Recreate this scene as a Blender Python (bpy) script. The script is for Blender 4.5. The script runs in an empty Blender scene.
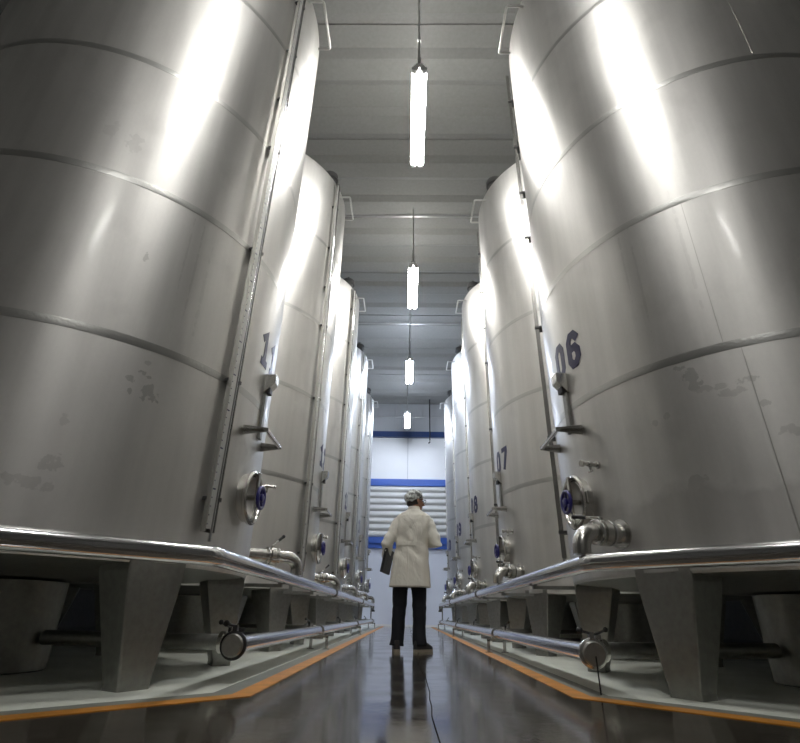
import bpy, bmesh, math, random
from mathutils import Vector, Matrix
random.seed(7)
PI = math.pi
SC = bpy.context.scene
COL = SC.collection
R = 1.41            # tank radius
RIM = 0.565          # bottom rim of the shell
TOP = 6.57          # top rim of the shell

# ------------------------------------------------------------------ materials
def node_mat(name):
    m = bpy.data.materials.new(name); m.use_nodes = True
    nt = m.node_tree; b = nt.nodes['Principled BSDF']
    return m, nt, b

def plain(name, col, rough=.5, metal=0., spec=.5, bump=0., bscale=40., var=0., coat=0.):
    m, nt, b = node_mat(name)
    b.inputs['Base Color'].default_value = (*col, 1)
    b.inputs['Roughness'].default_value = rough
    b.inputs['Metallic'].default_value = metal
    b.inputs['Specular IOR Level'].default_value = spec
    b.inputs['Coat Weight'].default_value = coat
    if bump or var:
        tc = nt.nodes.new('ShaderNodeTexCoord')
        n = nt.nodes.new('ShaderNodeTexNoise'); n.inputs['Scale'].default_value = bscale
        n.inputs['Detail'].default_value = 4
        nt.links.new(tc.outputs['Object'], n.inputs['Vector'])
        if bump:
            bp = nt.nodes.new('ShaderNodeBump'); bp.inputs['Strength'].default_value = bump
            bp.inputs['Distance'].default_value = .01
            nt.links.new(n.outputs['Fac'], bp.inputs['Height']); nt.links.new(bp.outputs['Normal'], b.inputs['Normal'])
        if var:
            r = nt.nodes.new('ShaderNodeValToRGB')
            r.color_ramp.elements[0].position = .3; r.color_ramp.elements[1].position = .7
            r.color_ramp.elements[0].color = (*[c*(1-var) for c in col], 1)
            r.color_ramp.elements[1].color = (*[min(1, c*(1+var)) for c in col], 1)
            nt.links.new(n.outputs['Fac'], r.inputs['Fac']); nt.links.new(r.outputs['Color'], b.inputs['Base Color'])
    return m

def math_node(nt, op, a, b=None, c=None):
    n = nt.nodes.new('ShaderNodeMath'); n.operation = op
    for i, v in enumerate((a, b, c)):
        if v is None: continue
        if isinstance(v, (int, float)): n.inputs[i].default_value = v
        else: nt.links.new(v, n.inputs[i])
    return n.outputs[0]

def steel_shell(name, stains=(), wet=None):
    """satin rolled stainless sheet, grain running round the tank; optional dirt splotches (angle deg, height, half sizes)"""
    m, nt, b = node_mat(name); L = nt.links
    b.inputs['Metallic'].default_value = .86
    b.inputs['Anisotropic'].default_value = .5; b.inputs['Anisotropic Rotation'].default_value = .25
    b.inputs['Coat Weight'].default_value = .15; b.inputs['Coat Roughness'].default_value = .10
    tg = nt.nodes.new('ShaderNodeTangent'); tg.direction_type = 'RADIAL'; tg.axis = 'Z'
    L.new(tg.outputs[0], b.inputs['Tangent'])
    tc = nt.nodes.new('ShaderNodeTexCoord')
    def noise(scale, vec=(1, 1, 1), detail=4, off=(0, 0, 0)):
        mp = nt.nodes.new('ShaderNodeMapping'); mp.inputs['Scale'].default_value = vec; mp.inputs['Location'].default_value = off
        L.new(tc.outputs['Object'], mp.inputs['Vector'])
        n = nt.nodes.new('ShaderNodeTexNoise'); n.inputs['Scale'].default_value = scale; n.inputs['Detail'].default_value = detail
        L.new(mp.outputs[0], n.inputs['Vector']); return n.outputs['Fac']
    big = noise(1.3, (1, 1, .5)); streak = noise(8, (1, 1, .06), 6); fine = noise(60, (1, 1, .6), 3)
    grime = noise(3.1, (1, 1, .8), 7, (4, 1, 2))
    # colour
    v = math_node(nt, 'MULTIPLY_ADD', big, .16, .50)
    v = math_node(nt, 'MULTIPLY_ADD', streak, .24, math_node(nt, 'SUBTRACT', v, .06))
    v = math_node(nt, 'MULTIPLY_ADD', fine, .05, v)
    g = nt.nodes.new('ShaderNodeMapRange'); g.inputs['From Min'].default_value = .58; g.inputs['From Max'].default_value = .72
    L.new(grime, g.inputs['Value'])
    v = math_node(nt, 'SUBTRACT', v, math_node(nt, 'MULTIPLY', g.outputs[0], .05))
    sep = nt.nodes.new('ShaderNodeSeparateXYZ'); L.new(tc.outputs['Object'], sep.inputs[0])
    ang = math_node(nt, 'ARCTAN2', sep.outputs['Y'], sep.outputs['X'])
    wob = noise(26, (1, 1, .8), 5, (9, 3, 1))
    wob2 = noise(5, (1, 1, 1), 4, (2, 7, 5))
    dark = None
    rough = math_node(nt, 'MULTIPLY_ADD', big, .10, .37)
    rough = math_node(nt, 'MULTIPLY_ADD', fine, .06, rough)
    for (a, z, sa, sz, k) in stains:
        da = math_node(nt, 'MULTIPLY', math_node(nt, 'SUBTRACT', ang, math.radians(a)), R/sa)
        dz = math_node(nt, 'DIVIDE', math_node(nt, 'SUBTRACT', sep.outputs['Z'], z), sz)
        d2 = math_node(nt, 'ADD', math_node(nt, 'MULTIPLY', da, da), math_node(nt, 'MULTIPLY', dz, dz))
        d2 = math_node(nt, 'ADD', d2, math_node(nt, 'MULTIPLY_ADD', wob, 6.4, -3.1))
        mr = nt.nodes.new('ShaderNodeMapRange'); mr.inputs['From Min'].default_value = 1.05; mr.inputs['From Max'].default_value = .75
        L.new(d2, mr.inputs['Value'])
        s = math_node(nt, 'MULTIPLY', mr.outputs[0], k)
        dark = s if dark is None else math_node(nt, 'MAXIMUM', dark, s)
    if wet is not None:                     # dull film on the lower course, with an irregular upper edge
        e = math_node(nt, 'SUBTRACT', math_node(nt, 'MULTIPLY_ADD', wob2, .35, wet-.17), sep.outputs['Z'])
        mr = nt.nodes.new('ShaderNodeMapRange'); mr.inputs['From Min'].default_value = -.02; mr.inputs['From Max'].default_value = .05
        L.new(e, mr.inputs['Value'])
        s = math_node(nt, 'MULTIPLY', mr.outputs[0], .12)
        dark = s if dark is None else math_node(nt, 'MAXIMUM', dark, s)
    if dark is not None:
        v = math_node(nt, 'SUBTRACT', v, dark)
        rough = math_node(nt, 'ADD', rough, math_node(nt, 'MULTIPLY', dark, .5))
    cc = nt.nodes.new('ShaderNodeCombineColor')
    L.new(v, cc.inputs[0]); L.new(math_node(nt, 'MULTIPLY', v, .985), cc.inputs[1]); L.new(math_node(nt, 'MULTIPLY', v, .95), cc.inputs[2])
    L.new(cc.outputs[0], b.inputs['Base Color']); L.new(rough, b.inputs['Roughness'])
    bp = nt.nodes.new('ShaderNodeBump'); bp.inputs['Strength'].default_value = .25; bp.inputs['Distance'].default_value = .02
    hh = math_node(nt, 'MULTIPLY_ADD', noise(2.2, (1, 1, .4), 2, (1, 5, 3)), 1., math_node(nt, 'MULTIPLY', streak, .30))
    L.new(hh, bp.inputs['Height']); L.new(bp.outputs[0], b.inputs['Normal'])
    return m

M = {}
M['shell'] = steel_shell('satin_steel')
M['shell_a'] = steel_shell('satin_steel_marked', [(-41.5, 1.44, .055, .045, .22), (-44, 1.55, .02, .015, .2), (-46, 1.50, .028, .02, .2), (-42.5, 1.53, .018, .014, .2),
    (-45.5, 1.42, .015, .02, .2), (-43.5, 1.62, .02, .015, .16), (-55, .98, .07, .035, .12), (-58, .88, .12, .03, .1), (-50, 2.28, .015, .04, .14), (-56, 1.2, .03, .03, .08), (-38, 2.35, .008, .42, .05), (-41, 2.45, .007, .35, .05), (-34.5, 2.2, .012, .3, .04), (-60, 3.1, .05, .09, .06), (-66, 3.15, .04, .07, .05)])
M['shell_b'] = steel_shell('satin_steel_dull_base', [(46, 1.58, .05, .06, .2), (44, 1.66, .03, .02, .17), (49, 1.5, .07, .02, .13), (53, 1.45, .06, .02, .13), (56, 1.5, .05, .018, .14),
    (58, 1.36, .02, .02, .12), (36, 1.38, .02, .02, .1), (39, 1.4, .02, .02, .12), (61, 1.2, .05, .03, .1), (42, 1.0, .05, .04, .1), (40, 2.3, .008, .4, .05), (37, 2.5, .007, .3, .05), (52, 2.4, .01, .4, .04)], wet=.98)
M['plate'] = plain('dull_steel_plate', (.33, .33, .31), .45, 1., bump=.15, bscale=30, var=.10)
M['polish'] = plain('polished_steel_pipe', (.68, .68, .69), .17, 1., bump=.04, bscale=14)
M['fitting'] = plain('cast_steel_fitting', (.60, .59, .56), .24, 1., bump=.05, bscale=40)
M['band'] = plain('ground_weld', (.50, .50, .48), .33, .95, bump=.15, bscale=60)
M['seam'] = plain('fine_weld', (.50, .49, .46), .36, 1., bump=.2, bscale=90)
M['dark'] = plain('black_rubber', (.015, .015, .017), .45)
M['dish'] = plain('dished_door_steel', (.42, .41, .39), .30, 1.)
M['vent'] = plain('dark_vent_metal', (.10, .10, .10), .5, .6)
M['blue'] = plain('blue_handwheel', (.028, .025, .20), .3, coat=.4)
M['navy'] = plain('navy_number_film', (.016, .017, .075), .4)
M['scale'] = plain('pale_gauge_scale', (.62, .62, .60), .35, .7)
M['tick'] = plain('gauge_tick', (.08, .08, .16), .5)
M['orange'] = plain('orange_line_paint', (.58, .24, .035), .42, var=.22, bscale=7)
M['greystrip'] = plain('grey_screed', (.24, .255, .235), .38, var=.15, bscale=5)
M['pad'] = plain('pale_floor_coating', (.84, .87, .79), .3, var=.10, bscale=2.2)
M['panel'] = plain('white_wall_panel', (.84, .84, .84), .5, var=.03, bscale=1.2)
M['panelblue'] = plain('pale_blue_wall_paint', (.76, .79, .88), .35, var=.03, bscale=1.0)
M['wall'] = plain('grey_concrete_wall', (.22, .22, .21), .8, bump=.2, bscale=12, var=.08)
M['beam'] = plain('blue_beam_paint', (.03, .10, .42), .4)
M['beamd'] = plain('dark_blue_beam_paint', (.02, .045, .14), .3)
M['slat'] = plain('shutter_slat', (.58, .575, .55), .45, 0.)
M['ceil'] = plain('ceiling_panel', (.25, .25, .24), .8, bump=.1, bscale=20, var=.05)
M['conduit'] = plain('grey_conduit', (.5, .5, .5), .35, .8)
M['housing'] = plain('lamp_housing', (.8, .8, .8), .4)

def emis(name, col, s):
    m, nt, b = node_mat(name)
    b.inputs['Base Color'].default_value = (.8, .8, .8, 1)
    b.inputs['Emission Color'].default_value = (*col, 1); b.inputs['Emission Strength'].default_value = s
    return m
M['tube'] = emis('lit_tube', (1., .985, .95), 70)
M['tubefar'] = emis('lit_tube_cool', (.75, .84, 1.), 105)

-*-

◆ **Exercise prompt**
Every line from the top of the material above through the line with "return m, nt, b" should be duplicated exactly, please; leave out the pictures.

◆ **Exercise response**
Recreate this scene as a Blender Python (bpy) script. The script is for Blender 4.5. The script runs in an empty Blender scene.
import bpy, bmesh, math, random
from mathutils import Vector, Matrix
random.seed(7)
PI = math.pi
SC = bpy.context.scene
COL = SC.collection
R = 1.41            # tank radius
RIM = 0.565          # bottom rim of the shell
TOP = 6.57          # top rim of the shell

# ------------------------------------------------------------------ materials
def node_mat(name):
    m = bpy.data.materials.new(name); m.use_nodes = True
    nt = m.node_tree; b = nt.nodes['Principled BSDF']
    return m, nt, b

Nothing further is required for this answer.